Ogni tanto, raramente, assistiamo a qualche scivolone nella vulgata. Accade nella ricostruzione un po’ confusa del 18 aprile 1978 e convince poco la divisione delle Br in militaristi e movimentisti, divisione legata alla errata visione per la quale i “militaristi” sono quelli che sparano di più e i “movimentisti” di meno. È esattamente il contrario e per convincersene basta osservare la parabola del Partito Guerriglia, sintesi del movimentismo, che in circa un anno e mezzo ha provocato in proporzione più morti che le Br in 15 anni. Fu proprio Moretti, anzi, a condurre una dura lotta politica contro i Curcio e i Franceschini che dal carcere chiedevano un maggiore numero di azioni e lo accusavano di immobilismo.
        D’altro canto, l’autore respinge con decisione i misteri e scrive con estrema lucidità che se Morucci e Faranda uscirono dalle Br per il loro disaccordo con l’uccisione di Moro, è evidente che la sua morte non fosse stata pianificata all’inizio dell’operazione. Ovviamente, accanto a questa deduzione, si deve sottolineare come le Br fecero di tutto per aprire una trattativa al fine di ottenere una contropartita politica per la liberazione di Moro, tanto da esporsi in modo chiaro con la telefonata di Moretti alla famiglia Moro il 30 aprile 1978. In essa si chiedeva un intervento di Zaccagnini che dicesse: in Italia esiste il problema dei prigionieri politici. Ciò sarebbe bastato per aprire la trattativa [pp. 190-191].
Ben congeniata appare la dialettica tra i vari gruppi rivoluzionari che hanno praticato la lotta armata in Italia. Con grande scioltezza si passa da un’azione a una sigla, senza perdersi o far perdere il lettore, che rischierebbe altrimenti davvero tanta confusione. Utili sono anche le segnalazioni di violazioni giuridiche e costituzionali operate dallo Stato italiano per combattere la “rivoluzione”. Accanto alla denuncia delle torture, di cui si è tanto parlato nel 2012, a p. 199 si sottolinea che il decreto legge che nel 1978 attribuì poteri speciali al generale Dalla Chiesa violò l’articolo 77 della Costituzione, perché pubblicato sulla Gazzetta Ufficiale con un anno di ritardo.

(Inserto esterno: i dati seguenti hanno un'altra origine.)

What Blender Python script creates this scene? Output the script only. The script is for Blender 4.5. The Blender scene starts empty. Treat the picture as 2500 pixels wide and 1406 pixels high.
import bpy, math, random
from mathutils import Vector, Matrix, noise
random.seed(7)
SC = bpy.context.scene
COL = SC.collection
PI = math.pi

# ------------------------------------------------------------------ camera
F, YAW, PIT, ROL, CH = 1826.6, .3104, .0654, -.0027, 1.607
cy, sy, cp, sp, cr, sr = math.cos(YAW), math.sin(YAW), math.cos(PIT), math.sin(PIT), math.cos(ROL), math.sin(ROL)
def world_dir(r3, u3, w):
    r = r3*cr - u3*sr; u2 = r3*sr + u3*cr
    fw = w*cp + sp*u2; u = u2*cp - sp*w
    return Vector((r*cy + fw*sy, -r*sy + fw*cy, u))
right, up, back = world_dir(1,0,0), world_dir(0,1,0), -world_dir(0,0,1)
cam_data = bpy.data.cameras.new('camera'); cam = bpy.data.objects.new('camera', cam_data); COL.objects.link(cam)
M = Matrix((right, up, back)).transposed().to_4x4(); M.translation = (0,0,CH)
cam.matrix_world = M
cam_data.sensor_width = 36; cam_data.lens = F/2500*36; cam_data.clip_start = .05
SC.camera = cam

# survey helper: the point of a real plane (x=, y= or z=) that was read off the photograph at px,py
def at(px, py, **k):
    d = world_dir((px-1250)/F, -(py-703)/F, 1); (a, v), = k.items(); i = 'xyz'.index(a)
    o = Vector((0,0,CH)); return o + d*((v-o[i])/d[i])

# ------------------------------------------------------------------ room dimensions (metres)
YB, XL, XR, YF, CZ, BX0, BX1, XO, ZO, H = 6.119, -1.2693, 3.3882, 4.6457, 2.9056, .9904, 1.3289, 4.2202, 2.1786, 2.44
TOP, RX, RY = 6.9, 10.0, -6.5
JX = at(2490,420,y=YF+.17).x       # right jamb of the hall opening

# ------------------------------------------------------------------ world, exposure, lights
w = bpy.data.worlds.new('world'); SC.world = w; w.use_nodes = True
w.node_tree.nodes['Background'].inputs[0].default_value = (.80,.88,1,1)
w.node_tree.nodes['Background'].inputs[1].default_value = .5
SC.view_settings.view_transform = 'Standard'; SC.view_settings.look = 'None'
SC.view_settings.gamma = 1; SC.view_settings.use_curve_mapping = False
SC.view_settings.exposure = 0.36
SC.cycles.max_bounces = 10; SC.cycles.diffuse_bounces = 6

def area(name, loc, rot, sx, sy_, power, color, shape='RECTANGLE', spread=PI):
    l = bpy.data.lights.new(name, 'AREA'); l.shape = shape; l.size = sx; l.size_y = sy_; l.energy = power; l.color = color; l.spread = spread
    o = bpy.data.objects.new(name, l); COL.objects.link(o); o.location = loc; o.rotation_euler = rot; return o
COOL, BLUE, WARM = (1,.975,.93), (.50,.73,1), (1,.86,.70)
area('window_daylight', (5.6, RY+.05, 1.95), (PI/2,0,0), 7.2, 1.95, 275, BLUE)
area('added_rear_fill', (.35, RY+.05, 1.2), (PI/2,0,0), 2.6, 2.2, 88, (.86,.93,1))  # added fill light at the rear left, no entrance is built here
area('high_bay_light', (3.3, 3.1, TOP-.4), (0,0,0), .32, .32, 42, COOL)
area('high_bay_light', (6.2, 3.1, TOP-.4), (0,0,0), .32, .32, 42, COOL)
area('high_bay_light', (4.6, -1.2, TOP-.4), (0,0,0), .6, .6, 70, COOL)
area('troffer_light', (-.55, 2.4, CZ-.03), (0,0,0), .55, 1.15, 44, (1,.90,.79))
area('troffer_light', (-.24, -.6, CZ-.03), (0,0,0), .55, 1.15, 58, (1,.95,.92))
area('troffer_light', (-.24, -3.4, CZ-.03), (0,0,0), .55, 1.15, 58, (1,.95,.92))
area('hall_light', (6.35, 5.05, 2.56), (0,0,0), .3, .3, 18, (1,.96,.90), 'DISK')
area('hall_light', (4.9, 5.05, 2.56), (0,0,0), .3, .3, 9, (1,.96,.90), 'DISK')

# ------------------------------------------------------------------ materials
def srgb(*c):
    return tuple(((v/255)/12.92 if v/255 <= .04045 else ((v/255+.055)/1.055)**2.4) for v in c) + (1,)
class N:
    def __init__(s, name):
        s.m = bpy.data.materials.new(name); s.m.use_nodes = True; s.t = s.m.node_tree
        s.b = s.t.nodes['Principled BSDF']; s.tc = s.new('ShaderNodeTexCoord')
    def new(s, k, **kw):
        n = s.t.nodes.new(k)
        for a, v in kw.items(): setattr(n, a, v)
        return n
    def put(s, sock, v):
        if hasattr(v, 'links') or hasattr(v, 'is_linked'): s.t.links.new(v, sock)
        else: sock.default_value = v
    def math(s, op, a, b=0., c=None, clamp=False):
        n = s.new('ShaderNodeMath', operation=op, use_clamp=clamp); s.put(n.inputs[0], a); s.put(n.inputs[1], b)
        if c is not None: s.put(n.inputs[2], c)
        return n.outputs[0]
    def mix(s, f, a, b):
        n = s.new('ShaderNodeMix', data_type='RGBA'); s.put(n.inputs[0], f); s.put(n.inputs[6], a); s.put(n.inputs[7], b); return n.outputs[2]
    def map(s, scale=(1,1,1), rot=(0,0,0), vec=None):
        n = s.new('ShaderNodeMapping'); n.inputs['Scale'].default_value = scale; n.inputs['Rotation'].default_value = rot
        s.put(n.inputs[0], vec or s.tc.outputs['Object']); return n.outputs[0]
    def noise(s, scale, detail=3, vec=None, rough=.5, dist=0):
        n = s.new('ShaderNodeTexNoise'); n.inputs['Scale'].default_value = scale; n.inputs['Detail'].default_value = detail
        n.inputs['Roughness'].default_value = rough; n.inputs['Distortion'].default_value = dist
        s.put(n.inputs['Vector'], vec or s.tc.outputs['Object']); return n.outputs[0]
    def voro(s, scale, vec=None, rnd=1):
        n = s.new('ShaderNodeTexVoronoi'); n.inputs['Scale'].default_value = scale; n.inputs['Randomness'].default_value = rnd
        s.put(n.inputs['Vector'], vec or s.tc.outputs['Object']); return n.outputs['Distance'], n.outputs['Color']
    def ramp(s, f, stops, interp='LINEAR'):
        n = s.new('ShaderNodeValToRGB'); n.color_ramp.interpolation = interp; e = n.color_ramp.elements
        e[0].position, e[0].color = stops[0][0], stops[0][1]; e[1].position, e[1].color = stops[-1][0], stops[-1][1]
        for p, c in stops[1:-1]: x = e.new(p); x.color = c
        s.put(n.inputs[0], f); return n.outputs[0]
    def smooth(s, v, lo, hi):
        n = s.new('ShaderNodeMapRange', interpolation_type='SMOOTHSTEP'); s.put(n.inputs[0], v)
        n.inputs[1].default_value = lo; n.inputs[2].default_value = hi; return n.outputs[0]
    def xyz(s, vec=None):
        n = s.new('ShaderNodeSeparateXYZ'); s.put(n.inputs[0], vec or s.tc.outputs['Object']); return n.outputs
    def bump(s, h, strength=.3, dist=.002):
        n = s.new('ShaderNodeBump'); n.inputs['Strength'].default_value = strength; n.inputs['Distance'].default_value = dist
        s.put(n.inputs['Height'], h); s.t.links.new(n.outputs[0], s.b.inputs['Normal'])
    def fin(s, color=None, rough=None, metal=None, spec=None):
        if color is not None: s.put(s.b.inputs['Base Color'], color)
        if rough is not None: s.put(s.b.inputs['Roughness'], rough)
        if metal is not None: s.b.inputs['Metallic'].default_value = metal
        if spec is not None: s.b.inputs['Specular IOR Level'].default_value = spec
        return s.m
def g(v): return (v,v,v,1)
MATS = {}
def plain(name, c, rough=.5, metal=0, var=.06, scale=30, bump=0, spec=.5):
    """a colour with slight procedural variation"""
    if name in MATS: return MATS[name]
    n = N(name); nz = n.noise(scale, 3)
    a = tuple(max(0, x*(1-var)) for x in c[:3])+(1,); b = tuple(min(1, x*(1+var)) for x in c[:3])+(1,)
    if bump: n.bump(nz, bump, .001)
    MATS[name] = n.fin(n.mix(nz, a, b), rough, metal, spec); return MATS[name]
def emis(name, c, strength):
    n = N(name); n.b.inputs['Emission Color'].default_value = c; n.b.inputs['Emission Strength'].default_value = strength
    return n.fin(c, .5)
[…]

      Accanto alle lodi, sono poche le osservazioni che si possono fare al libro su questioni fattuali: non è vero, come scrive Steccanella a p. 193, che i democristiani più vicini a Moro sparirono in breve dalla scena politica. Tina Anselmi, portata come esempio, fu a capo della Commissione Parlamentare d’Inchiesta sulla P2 e la sua relazione, assieme ai diari recentemente pubblicati da Chiarelettere, costituiscono ancora oggi un materiale importantissimo per lo storico. Fu dopo quell’esperienza che cominciò il suo tramonto come politico di primo piano. Anche sulla figura di Giuliano Naria, noto alle cronache perché dopo l’arresto si proclamò innocente e decise di difendersi in giudizio, ci sarebbe da aggiungere, a quanto scritto in nota dall’autore [p. 143], che nel libro L’ultimo Brigatista, l’ex br Fiore ne traccia con due parole la storia, indicandolo proprio come brigatista: “Eravamo clandestini per modo di dire. Quando il livello dello scontro prese ad alzarsi, la realtà ci portò ad assumere atteggiamenti più corposi. Giuliano Naria, ad esempio, fu catturato in Valle d’Aosta perché decise di rivedere la sua compagna, che era controllata” [Aldo Grandi, L’Ultimo Brigatista, BUR, Milano 2007, p. 82].
Infine, una riflessione aperta sul sottotitolo: “una rivoluzione mancata”. Mancata o, piuttosto, sconfitta?